23
fev
2016
Trigo caro e queda no consumo apertam margens de moinhos brasileiros

O aumento do custo do trigo e uma redução no consumo de massas e biscoitos têm apertado as margens dos moinhos brasileiros, que em alguns casos estão negativas em meio a um cenário de alta do dólar, maior necessidade de importações do cereal, eletricidade mais cara e menor poder de compra dos consumidores domésticos.

"O cenário atual é de grande aumento nos custos dos moinhos e quase nenhum aumento nos preços das farinhas. É propício para quebrar o setor, se ele não se reinventar", disse o diretor da consultoria Trigo & Farinhas, Luiz Carlos Pacheco.

Segundo ele, o prejuízo entre a produção e a comercialização de farinha comum poderia chegar, por exemplo, a 20 por cento atualmente, dependendo da unidade e da região.

A farinha comum é usada por indústrias para a produção de biscoitos e massas, produtos que são retirados mais facilmente da lista de compras dos consumidores no atual momento de inflação alta e perda do poder aquisitivo da população. As vendas desses produtos caíram mais de 50 por cento nos últimos dez meses, em função da crise econômica, citou Pacheco.

A situação também é apertada na produção de trigo para panificação, mesmo com o aumento de custos podendo ser repassado mais facilmente aos consumidores, que abrem mão do hábito de comer pão apenas em último caso.

Na semana passada, o preço do "trigo pão" subiu 0,44 por cento, ante uma retração de 1,5 por cento na farinha especial e estabilidade na farinha de panificação (dois tipos de farinha usada nas padarias).

"Existe queda de consumo, e o custo está subindo... As margens tendem as ser menores", disse à Reuters o executivo de um moinho em São Paulo.

CUSTOS

Se o consumo limita a receita dos moinhos, elevações nos preços do trigo e em custos, como o da eletricidade, elevam substancialmente as despesas das empresas.

No Rio Grande do Sul, por exemplo, as indústrias estão comprando praticamente o que irão moer no mês, sem formar estoques, relatou o corretor especializado em trigo João Vargas, da corretora Agrisoy, de Porto Alegre.

"Os moinhos vendem a farinha e aí vão atrás do trigo", contou ele. "Tenho vários lotes de trigo aqui e não estou conseguindo colocar no mercado."

Em 2015, o Brasil colheu 5,5 milhões de toneladas de trigo, segundo a Conab, e precisou importar 5,75 milhões de toneladas.
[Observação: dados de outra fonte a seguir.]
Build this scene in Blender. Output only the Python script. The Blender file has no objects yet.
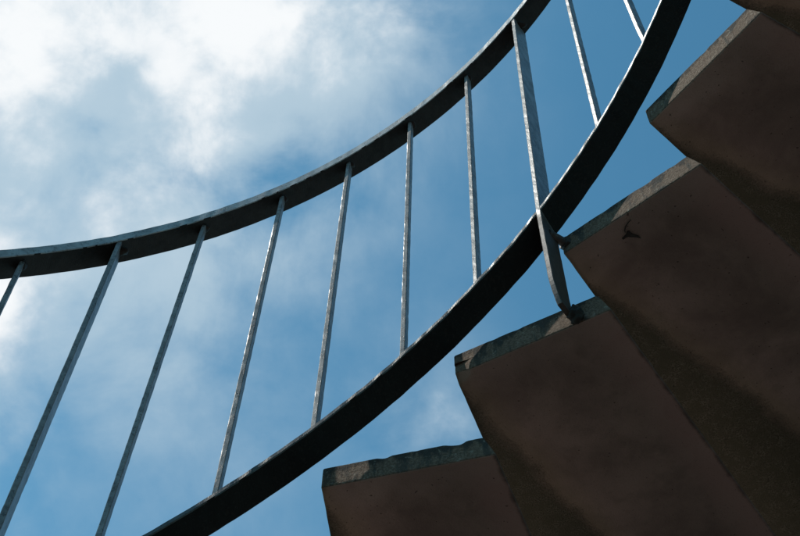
import bpy, bmesh, math, random
from mathutils import Vector, Matrix, noise
import numpy as np

# ------------------------------------------------------------------ camera
U = 0.18                     # metres per unit (one riser)
F, PITCH, ROLL = 1181.66, 0.9946, 0.0310
CX, CY = 1.5732, -1.6175     # camera inside the open well, units from the stair axis
scene = bpy.context.scene
cam_d = bpy.data.cameras.new('camera'); cam = bpy.data.objects.new('camera', cam_d)
scene.collection.objects.link(cam); scene.camera = cam
cam_d.sensor_width = 36; cam_d.lens = 36 * F / 800; cam_d.clip_start = 0.02; cam_d.clip_end = 5000
cp, sp, cr, sr = math.cos(PITCH), math.sin(PITCH), math.cos(ROLL), math.sin(ROLL)
X = Vector((1, 0, 0)); FW = Vector((0, cp, sp)); UP = Vector((0, -sp, cp))
R_ = cr * X + sr * UP; U_ = -sr * X + cr * UP
M = Matrix((R_, U_, -FW)).transposed().to_4x4(); M.translation = Vector((CX * U, CY * U, 0))
cam.matrix_world = M
FOC_PX = F
def ray(px, py):
    x, y = (px - 400) / F, -(py - 268) / F
    return (R_ * x + U_ * y + FW).normalized()

# ------------------------------------------------------------------ sun
SUN_AZ = math.radians(188)   # direction towards the sun, polar angle in the xy plane
SUN_EL = math.radians(56)
sdir = Vector((math.cos(SUN_AZ) * math.cos(SUN_EL), math.sin(SUN_AZ) * math.cos(SUN_EL), math.sin(SUN_EL)))
sl = bpy.data.lights.new('sun', 'SUN'); sl.energy = 4.6; sl.angle = math.radians(0.6); sl.color = (1, 0.95, 0.87)
so = bpy.data.objects.new('sun', sl); scene.collection.objects.link(so)
so.rotation_euler = sdir.to_track_quat('Z', 'Y').to_euler(); so.location = (0, 0, 12)

# ------------------------------------------------------------------ exposure
scene.view_settings.view_transform = 'Standard'; scene.view_settings.look = 'None'
scene.view_settings.gamma = 1; scene.view_settings.use_curve_mapping = False
scene.view_settings.exposure = 0.0

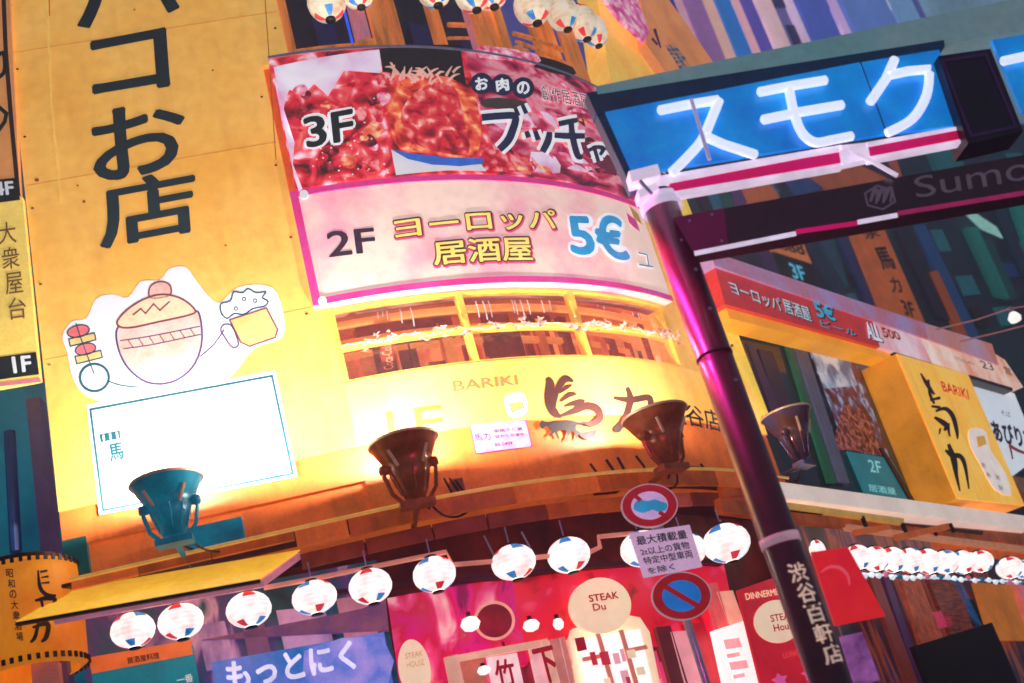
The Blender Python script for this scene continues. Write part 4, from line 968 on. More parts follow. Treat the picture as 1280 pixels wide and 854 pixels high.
# lantern rows down the lane
rr = [(1022, 688, 9, 12), (1072, 697, 15, 14), (1094, 699, 15, 14), (1116, 700, 15, 14), (1138, 701, 15, 14), (1160, 702, 15, 14), (1182, 703, 15, 13), (1204, 703, 15, 13), (1226, 702, 14, 12), (1262, 710, 15, 12), (1278, 712, 12, 10)]
for i, (x, y, rx, ry) in enumerate(rr):
    off = .55; u_, z_ = CW.uv(x, y, off); c = CW.p(u_, z_, off); sc = (c - EYE).dot(_fwd) / F_PX
    make_lantern('small white lantern of the tight lane row, %s' % ['half behind the dark pole', 'first past the red placard', 'second past the red placard', 'third past the red placard', 'fourth past the red placard', 'fifth past the red placard', 'in the middle of the lane row', 'second after the middle of the row', 'last before the gap in the row', 'first after the gap near the right edge', 'at the right edge of the photo'][i], c, rx * sc * 1.12, ry * sc * 1.12, 'small lanterns packed in a row down the lane', random.uniform(0, 6))
strip = thing('light_strip', 'thin bluish light strip with beads running under the lane lanterns', 'light strip', CW.p(*CW.uv(1150, 722, .5), .5))
obj('tube', tube([CW.p(*CW.uv(x, y, .5), .5) for x, y in ((1060, 716), (1150, 722), (1290, 728))], .012, 6), mat('strip_light', (190, 226, 240), 1.0), strip)
for k in range(26):
    x = 1064 + k * 8.6; y = 717 + k * .45 + random.uniform(-2, 2)
    obj('bead', lathe(CW.p(*CW.uv(x, y, .52), .52), [(0, -.035), (.03, -.015), (.035, 0), (.025, .02), (0, .035)], 8), [mat('bead_pale', (226, 236, 244), .9), mat('bead_teal', (20, 110, 140), .5), mat('bead_pink', (220, 120, 150), .6)][k % 3 if k % 2 else 0], strip, True)

# ================================================================== gate over the lane entrance (plane G)
gate = thing('lane_gate', 'street gate with glowing blue katakana sign and dark lettered beam on a glossy pole', 'gate', (G.p(G.uv(1000, 760)[0], 0, 0)))
qb = quv(G, [(735, 116), (1300, -2), (1300, 34), (760, 144)], .0)
obj('casing_top', panel(G, [(745, 108), (1300, -8), (1300, 34), (752, 134)], .03, .12, 4, 1), mat('casing_grey', (128, 150, 156), .45, .4, metal=.2, c2=(96, 146, 150), scale=1), gate)
obj('casing_end', panel(G, [(733, 116), (757, 112), (800, 228), (790, 236)], .02, .1, 1, 1), mat('casing_navy', (12, 58, 92), .2, .3), gate)
obj('casing_lip', panel(G, [(735, 120), (1180, 50), (1181, 58), (745, 142)], .035, .1, 4, 1), mat('casing_navy', (12, 58, 92), .2, .3), gate)
SBL = mat('sign_blue', (0, 104, 196), .72, .3, c2=(14, 140, 216), scale=2, var=.1)
faces = [[(757, 140), (1074, 78), (1108, 167), (792, 218)], [(1076, 78), (1174, 62), (1206, 156), (1110, 167)], [(1240, 50), (1310, 38), (1340, 128), (1278, 140)]]
for q in faces: obj('sign_face', panel(G, q, .04, .03, 4, 2), SBL, gate)
obj('face_joint', ribbon(G, [(1075, 76), (1109, 168)], 1.6, .043), mat('joint_dark', (10, 40, 70), .1), gate)
NEO = mat('neon_white', (226, 232, 250), .95, .4, var=.02); HAL = mat('neon_lens', (120, 180, 236), .8, var=.05)
def z1(*p): return [(640 + x / 3.2, x_y / 3.2) for x, x_y in p]
def z2(*p): return [(900 + x / 3.368, y / 3.368) for x, y in p]
neo = [z1((590, 442), (700, 420), (825, 400), (822, 400)), z1((828, 402), (800, 470), (760, 560), (700, 630), (640, 690)), z1((770, 545), (850, 580), (975, 620)),
       z2((165, 388), (300, 362), (445, 338)), z2((180, 505), (340, 472), (515, 442)), z2((290, 372), (310, 470), (345, 560), (400, 600), (470, 590), (555, 573)),
       z2((735, 250), (700, 330), (632, 430)), z2((700, 320), (790, 300), (882, 292), (870, 400), (810, 500), (705, 560)), z2((1190, 258), (1290, 236), (1330, 230))]
for i, st in enumerate(neo):
    sm = 4 if i in (1, 5, 7) else 0
    P = [Vector((a, b, 0)) for a, b in st]
    if i == 7: P = [Vector((a, b, 0)) for a, b in st[:3]] + smooth_pts([Vector((a, b, 0)) for a, b in st[2:]], 4)[1:]
    elif sm: P = smooth_pts(P, sm)
    c3 = [G.p(*G.uv(p.x, p.y, .075), .075) for p in P]
    obj('neon_stroke', tube([c3[0] - (c3[1] - c3[0]).normalized() * .012] + c3 + [c3[-1] + (c3[-1] - c3[-2]).normalized() * .012], [.014] + [.03] * len(c3) + [.014], 10), NEO, gate, True)
obj('red_strip', panel(G, [(836, 226), (1050, 190), (1053, 203), (840, 240)], .05, .08, 3, 1), mat('strip_magenta', (206, 6, 104), .75, c2=(196, 16, 80), scale=2), gate)
obj('red_strip', panel(G, [(1082, 184), (1204, 161), (1207, 172), (1086, 196)], .05, .08, 3, 1), mat('strip_magenta', (206, 6, 104), .75), gate)
WED = mat('white_edge_light', (232, 212, 236), .85)
for q in ([(800, 224), (1052, 181), (1053, 188), (800, 236)], [(838, 240), (1053, 204), (1054, 208), (839, 246)], [(1082, 178), (1203, 157), (1204, 161), (1083, 184)], [(1086, 196), (1207, 173), (1208, 177), (1087, 200)], [(1048, 182), (1084, 178), (1088, 198), (1052, 206)]):
    obj('edge_light', panel(G, q, .055, .06, 3, 1), WED, gate)
obj('stay', tube([G.p(*G.uv(1062, 186, .1), .1), G.p(*G.uv(1122, 220, .1), .1)], .014, 8), WED, gate)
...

Esse movimento habitual de compras externas, em conjunção com uma alta de 48,5 por cento no câmbio no ano passado, ajudou a catapultar os custos das indústrias nos últimos meses.
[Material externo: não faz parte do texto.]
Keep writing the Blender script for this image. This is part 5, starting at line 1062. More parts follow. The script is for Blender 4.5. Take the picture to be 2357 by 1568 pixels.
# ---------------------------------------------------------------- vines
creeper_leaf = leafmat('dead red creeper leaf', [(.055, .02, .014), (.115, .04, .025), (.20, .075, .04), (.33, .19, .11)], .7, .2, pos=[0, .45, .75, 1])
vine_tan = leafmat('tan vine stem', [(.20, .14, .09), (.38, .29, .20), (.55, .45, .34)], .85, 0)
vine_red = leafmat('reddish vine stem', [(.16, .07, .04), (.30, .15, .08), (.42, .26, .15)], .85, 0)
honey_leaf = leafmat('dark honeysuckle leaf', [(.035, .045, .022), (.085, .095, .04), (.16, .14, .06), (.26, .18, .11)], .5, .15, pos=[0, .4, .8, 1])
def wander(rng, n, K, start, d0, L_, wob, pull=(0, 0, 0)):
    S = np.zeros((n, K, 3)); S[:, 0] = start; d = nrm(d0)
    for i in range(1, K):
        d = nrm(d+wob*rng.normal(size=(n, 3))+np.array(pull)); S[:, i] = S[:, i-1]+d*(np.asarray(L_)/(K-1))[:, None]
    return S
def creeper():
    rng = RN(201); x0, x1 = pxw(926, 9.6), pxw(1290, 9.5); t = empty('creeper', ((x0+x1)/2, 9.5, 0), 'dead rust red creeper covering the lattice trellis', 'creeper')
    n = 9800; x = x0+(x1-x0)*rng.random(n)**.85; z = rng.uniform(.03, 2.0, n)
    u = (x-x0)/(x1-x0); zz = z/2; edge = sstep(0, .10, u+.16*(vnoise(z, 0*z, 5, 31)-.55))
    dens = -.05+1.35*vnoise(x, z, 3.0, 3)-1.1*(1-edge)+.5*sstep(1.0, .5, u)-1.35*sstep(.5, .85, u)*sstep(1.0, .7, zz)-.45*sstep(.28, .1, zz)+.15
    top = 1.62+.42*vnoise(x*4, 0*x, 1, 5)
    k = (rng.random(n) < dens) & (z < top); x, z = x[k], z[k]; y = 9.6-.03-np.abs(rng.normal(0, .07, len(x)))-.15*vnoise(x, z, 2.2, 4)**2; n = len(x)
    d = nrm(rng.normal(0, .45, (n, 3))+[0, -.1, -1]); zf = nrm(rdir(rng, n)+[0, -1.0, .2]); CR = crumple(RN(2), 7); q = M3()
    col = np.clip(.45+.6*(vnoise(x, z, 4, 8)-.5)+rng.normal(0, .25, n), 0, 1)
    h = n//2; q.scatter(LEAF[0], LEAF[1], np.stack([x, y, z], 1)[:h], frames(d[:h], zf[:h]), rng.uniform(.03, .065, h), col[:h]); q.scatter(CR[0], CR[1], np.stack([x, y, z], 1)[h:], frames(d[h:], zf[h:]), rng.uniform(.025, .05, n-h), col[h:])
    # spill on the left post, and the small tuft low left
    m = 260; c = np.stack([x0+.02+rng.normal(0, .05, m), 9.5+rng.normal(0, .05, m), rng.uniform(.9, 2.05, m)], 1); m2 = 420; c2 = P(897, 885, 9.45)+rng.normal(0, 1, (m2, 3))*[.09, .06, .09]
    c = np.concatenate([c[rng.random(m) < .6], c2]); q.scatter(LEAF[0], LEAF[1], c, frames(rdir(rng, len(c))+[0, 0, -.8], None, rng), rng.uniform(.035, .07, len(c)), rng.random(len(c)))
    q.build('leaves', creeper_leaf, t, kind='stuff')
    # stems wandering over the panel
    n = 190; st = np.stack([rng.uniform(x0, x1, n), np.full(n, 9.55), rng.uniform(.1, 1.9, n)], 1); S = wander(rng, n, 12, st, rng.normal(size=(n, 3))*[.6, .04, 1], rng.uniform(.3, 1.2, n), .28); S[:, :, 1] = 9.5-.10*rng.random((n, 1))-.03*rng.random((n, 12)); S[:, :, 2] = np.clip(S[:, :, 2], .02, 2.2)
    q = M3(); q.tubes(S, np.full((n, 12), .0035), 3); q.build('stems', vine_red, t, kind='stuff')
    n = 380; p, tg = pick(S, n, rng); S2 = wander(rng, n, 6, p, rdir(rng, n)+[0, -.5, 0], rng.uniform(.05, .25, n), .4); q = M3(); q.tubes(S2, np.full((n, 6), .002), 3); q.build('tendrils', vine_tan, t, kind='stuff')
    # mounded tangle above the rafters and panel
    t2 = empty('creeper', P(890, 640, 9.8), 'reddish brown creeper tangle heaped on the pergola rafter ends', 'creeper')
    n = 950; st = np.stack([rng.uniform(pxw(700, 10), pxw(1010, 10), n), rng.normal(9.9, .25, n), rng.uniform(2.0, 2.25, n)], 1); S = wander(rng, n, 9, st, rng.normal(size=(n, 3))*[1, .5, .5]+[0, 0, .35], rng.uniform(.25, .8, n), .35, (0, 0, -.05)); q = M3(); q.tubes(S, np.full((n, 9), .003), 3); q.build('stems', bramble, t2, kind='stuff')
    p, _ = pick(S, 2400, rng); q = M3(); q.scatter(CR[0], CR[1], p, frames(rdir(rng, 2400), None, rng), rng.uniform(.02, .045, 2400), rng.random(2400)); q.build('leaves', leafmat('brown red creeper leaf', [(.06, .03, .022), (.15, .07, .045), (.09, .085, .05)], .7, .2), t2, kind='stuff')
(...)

Os preços do trigo no oeste do Paraná, por exemplo, acumulam alta de cerca de 30 por cento nos últimos 12 meses, segundo dados do Cepea.

"Tudo é dolarizado, a importação baliza o mercado interno", lembrou o executivo do moinho, que pediu para não ser identificado.

Nos próximos meses, com o consumo gradual do estoque do trigo colhido em 2015, as importações deverão se acelerar.

O problema se agrava porque a qualidade da safra passada foi muito ruim e o Brasil precisará importar grandes quantidades de trigo com alto padrão, necessário para fabricação de farinha para panificação. Contudo, os problemas climáticos que afetaram o Sul do Brasil também prejudicaram a colheita na Argentina, que costuma ser o principal fornecedor de trigo do Brasil.

"O que eles (argentinos) estão exportando até agora para fora do Mercosul é apenas para ração animal, então o trigo de qualidade terá que vir dos EUA, que tem um custo logístico e tarifário maior para o Brasil", projetou Pacheco.

Moinhos também estão com as margens apertadas pelo preço da eletricidade necessária para movimentar as máquinas.

Segundo pesquisa do Banco Central, os preços da energia subiram 52,3 por cento em 2015.

As dificuldades devem se converter em saída de algumas empresas ou paralisação de unidades industriais.

A Trigo & Farinhas projeta, por exemplo, que a moagem no Rio Grande do Sul, maior Estado produtor de farinhas industriais no país, deverá cair para 1 milhão de toneladas em 2016, ante 1,2 milhão em 2015 e 1,5 milhão em 2014, quando os moinhos gaúchos operaram dentro da capacidade máxima instalada.

Procurada, a Associação Brasileira da Indústria do Trigo (Abitrigo) não se pronunciou sobre o assunto.